Start of Dataset excerpt

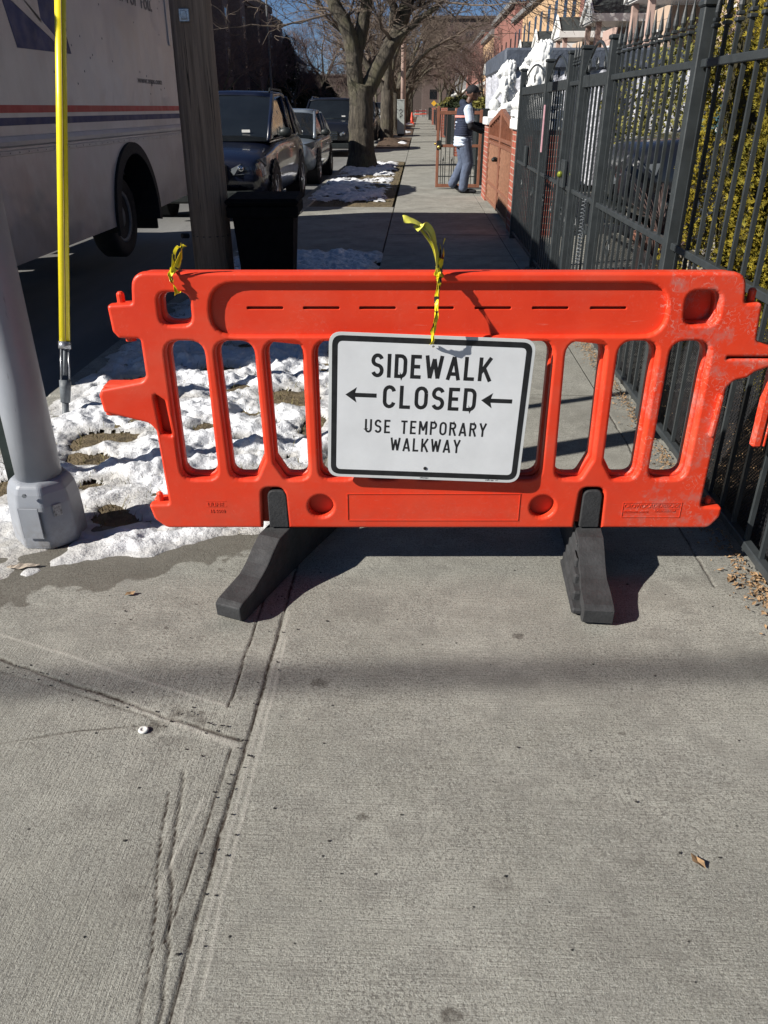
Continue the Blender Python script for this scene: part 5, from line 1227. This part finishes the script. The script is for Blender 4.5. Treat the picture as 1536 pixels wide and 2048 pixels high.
def tree_meshes(seed, trunk_pts, trunk_r, limbs, maxl=4, rmin=.008, up=.2, density=1.0, kink=.15):
    rnd = random.Random(seed); tk = MB(); cr = MB()
    P = spline(trunk_pts, 6); n = len(P); rr_ = [trunk_r[0]+(trunk_r[1]-trunk_r[0])*min(1,(i/(n-1))*1.0) for i in range(n)]
    rr_[0] *= 1.35; rr_[1] *= 1.18; rr_[2] *= 1.07
    tk.tube([p+Vector((rnd.gauss(0,.01),rnd.gauss(0,.01),0)) for p in P], rr_, 18)
    out = []
    for (p, d, r, L) in limbs: grow_limb(out, rnd, Vector(p), Vector(d).normalized(), r, L, 0, maxl, rmin, up, kink, density)
    for lv, pts, rad in out:
        if lv == 0: tk.tube(spline(pts,3), [rad[min(len(rad)-1,int(i/3))]*(1-(i%3)/3)+rad[min(len(rad)-1,int(i/3)+1)]*((i%3)/3) for i in range((len(pts)-1)*3+1)], 14)
        elif keep_limb(pts, trunk_pts[-1][2]-.1): cr.tube(pts, rad, {1:8,2:6,3:4}.get(lv,3), lv < 2)
    return tk.mesh('trunk'), cr.mesh('crown')
def tree(name, meshes, loc, rz, label, cat='tree', group=None, s=1.0, crown_mat='twig'):
    t = empty(name, loc, rz, label, cat, group); t.scale = (s,s,s)
    a = link_mesh('trunk', meshes[0], None, t); a.data.shade_smooth(); b = link_mesh('crown', meshes[1], None, t)
    if not a.data.materials: a.data.materials.append(M['bark'])
    if not b.data.materials: b.data.materials.append(M[crown_mat])
    return t
GT = 'bare street trees along the kerb'
m1 = tree_meshes(11, [(0,0,-.1),(-.02,0,.6),(0,0,1.2),(.02,0,1.72)], (.34,.33), [
    ((-.07,0,1.60),(-.16,.0,1.0),.25,3.2), ((.14,0,1.58),(.50,.0,1.0),.23,3.6)], 1, .01, .2)
# the forked tree: limbs laid out by hand, twigs grown from them
def forked():
    rnd = random.Random(5); tk = MB(); out = []
    def L_(pts, r0, r1, sd=14):
        P = spline(pts, 6); n = len(P); tk.tube([p+Vector((rnd.gauss(0,.008),rnd.gauss(0,.008),rnd.gauss(0,.008))) for p in P], [r0+(r1-r0)*i/(n-1) for i in range(n)], sd); return P
    L_([(0,0,-.1),(0,0,.35),(-.02,0,.9),(.0,0,1.55),(.02,0,2.02)], .37, .29, 20)
    tk.tube([(0,0,-.15),(0,0,.10),(0,0,.45)], [.52,.42,.33], 18)
    a = L_([(-.09,0,1.65),(-.15,-.05,2.15),(-.20,-.05,2.7),(-.34,-.1,3.2),(-.62,-.1,3.7),(-.85,-.1,4.4),(-1.3,-.3,6.0)], .23, .13)
    a2 = L_([(-.17,0,2.4),(-.02,.1,3.0),(.12,.1,3.6),(.25,.2,4.4),(.2,.4,6.2)], .20, .12)
    b = L_([(.12,0,1.75),(.30,.05,2.1),(.62,.1,2.6),(.95,.1,3.2),(1.20,.15,3.8),(1.55,.2,4.6),(2.2,.3,6.2)], .23, .13)
    b2 = L_([(.95,.1,3.2),(.80,-.2,3.7),(.45,-.5,4.3),(.4,-.6,5.2)], .11, .07, 10)
    b3 = L_([(.60,.1,2.55),(.85,-.1,2.9),(1.4,-.2,3.3),(2.0,-.4,3.7),(2.7,-.5,4.4)], .08, .05, 9)
    for P, r, k0 in ((a,.09,10),(a2,.09,8),(b,.09,8),(b2,.05,4),(b3,.045,5)):
        for i in range(k0+4, len(P), 3):
            for q in range(1):
                d = Vector((rnd.gauss(0.2,.8),rnd.gauss(0,.8),rnd.uniform(.5,1.2))).normalized()
                grow_limb(out, rnd, P[i], d, r*rnd.uniform(.25,.6), rnd.uniform(1.0,2.0), 1, 4, .007, .3, .16, .8)
    for k in range(5):                                                # long side branches reaching over the walk
        i = rnd.randint(20,len(b)-5); grow_limb(out, rnd, b[i], Vector((1.0,rnd.uniform(-.8,.8),rnd.uniform(.0,.3))).normalized(), .035, rnd.uniform(2.2,3.4), 1, 4, .007, .0, .14, .9)
    for k in range(2):
        i = rnd.randint(22,len(a)-4); grow_limb(out, rnd, a[i], Vector((-1.0,rnd.uniform(-.6,.6),rnd.uniform(-.2,.3))).normalized(), .03, rnd.uniform(1.8,2.6), 1, 4, .007, -.05, .2, .7)
    cr = MB()
    for lv, pts, rad in out:
        if keep_limb(pts, 2.55+.1*lv): cr.tube(pts, rad, {1:7,2:5,3:4}.get(lv,3), lv < 2)
    return tk.mesh('trunk'), cr.mesh('crown')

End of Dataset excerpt

[Prompt]
Write the material out again exactly as it appears, dropping the pictures.

[Output of the task]
Continue the Blender Python script for this scene: part 5, from line 1227. This part finishes the script. The script is for Blender 4.5. Treat the picture as 1536 pixels wide and 2048 pixels high.
def tree_meshes(seed, trunk_pts, trunk_r, limbs, maxl=4, rmin=.008, up=.2, density=1.0, kink=.15):
    rnd = random.Random(seed); tk = MB(); cr = MB()
    P = spline(trunk_pts, 6); n = len(P); rr_ = [trunk_r[0]+(trunk_r[1]-trunk_r[0])*min(1,(i/(n-1))*1.0) for i in range(n)]
    rr_[0] *= 1.35; rr_[1] *= 1.18; rr_[2] *= 1.07
    tk.tube([p+Vector((rnd.gauss(0,.01),rnd.gauss(0,.01),0)) for p in P], rr_, 18)
    out = []
    for (p, d, r, L) in limbs: grow_limb(out, rnd, Vector(p), Vector(d).normalized(), r, L, 0, maxl, rmin, up, kink, density)
    for lv, pts, rad in out:
        if lv == 0: tk.tube(spline(pts,3), [rad[min(len(rad)-1,int(i/3))]*(1-(i%3)/3)+rad[min(len(rad)-1,int(i/3)+1)]*((i%3)/3) for i in range((len(pts)-1)*3+1)], 14)
        elif keep_limb(pts, trunk_pts[-1][2]-.1): cr.tube(pts, rad, {1:8,2:6,3:4}.get(lv,3), lv < 2)
    return tk.mesh('trunk'), cr.mesh('crown')
def tree(name, meshes, loc, rz, label, cat='tree', group=None, s=1.0, crown_mat='twig'):
    t = empty(name, loc, rz, label, cat, group); t.scale = (s,s,s)
    a = link_mesh('trunk', meshes[0], None, t); a.data.shade_smooth(); b = link_mesh('crown', meshes[1], None, t)
    if not a.data.materials: a.data.materials.append(M['bark'])
    if not b.data.materials: b.data.materials.append(M[crown_mat])
    return t
GT = 'bare street trees along the kerb'
m1 = tree_meshes(11, [(0,0,-.1),(-.02,0,.6),(0,0,1.2),(.02,0,1.72)], (.34,.33), [
    ((-.07,0,1.60),(-.16,.0,1.0),.25,3.2), ((.14,0,1.58),(.50,.0,1.0),.23,3.6)], 1, .01, .2)
# the forked tree: limbs laid out by hand, twigs grown from them
def forked():
    rnd = random.Random(5); tk = MB(); out = []
    def L_(pts, r0, r1, sd=14):
        P = spline(pts, 6); n = len(P); tk.tube([p+Vector((rnd.gauss(0,.008),rnd.gauss(0,.008),rnd.gauss(0,.008))) for p in P], [r0+(r1-r0)*i/(n-1) for i in range(n)], sd); return P
    L_([(0,0,-.1),(0,0,.35),(-.02,0,.9),(.0,0,1.55),(.02,0,2.02)], .37, .29, 20)
    tk.tube([(0,0,-.15),(0,0,.10),(0,0,.45)], [.52,.42,.33], 18)
    a = L_([(-.09,0,1.65),(-.15,-.05,2.15),(-.20,-.05,2.7),(-.34,-.1,3.2),(-.62,-.1,3.7),(-.85,-.1,4.4),(-1.3,-.3,6.0)], .23, .13)
    a2 = L_([(-.17,0,2.4),(-.02,.1,3.0),(.12,.1,3.6),(.25,.2,4.4),(.2,.4,6.2)], .20, .12)
    b = L_([(.12,0,1.75),(.30,.05,2.1),(.62,.1,2.6),(.95,.1,3.2),(1.20,.15,3.8),(1.55,.2,4.6),(2.2,.3,6.2)], .23, .13)
    b2 = L_([(.95,.1,3.2),(.80,-.2,3.7),(.45,-.5,4.3),(.4,-.6,5.2)], .11, .07, 10)
    b3 = L_([(.60,.1,2.55),(.85,-.1,2.9),(1.4,-.2,3.3),(2.0,-.4,3.7),(2.7,-.5,4.4)], .08, .05, 9)
    for P, r, k0 in ((a,.09,10),(a2,.09,8),(b,.09,8),(b2,.05,4),(b3,.045,5)):
        for i in range(k0+4, len(P), 3):
            for q in range(1):
                d = Vector((rnd.gauss(0.2,.8),rnd.gauss(0,.8),rnd.uniform(.5,1.2))).normalized()
                grow_limb(out, rnd, P[i], d, r*rnd.uniform(.25,.6), rnd.uniform(1.0,2.0), 1, 4, .007, .3, .16, .8)
    for k in range(5):                                                # long side branches reaching over the walk
        i = rnd.randint(20,len(b)-5); grow_limb(out, rnd, b[i], Vector((1.0,rnd.uniform(-.8,.8),rnd.uniform(.0,.3))).normalized(), .035, rnd.uniform(2.2,3.4), 1, 4, .007, .0, .14, .9)
    for k in range(2):
        i = rnd.randint(22,len(a)-4); grow_limb(out, rnd, a[i], Vector((-1.0,rnd.uniform(-.6,.6),rnd.uniform(-.2,.3))).normalized(), .03, rnd.uniform(1.8,2.6), 1, 4, .007, -.05, .2, .7)
    cr = MB()
    for lv, pts, rad in out:
        if keep_limb(pts, 2.55+.1*lv): cr.tube(pts, rad, {1:7,2:5,3:4}.get(lv,3), lv < 2)
    return tk.mesh('trunk'), cr.mesh('crown')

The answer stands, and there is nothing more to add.